What is asked: Give the number of lines in the listing below that include the word "scene", with nothing more.

** start of Data shown **

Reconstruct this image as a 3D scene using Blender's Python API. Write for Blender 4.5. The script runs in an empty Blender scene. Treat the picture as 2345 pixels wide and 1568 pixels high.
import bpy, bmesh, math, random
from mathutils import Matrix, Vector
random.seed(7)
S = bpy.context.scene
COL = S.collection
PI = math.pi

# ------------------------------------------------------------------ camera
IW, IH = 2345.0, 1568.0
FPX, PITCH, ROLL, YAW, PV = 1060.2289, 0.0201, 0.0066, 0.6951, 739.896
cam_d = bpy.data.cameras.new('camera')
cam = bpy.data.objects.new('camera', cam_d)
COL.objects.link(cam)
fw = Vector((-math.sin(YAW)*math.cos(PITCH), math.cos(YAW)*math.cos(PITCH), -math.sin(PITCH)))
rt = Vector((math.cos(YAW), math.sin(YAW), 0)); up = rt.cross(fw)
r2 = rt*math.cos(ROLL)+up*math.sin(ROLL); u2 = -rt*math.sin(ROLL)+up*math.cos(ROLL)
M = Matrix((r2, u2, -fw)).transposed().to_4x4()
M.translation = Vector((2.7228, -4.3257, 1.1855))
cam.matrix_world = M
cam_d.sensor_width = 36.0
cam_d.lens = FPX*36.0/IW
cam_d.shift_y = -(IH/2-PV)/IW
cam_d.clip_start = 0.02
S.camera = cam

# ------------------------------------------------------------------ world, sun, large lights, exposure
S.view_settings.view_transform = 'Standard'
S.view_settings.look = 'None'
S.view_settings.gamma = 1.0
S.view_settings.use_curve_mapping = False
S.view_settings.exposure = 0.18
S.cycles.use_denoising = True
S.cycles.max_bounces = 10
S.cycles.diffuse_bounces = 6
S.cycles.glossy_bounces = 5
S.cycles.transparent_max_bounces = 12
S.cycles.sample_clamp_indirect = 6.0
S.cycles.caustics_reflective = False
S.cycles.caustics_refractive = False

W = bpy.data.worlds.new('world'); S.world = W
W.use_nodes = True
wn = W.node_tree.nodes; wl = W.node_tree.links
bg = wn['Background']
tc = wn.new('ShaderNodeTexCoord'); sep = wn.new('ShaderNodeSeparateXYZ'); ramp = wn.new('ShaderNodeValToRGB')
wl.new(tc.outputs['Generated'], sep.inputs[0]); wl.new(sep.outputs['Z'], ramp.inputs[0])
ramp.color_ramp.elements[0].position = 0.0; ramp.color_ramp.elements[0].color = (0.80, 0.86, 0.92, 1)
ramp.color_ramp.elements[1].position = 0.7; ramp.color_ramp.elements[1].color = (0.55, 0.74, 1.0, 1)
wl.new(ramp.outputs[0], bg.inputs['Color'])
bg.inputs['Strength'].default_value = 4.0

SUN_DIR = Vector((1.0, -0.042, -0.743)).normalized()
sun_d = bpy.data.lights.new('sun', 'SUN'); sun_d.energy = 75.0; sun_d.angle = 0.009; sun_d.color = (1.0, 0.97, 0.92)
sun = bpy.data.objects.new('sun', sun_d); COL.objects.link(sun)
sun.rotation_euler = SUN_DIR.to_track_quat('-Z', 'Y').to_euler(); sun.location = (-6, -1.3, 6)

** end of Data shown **

Problem solution: 2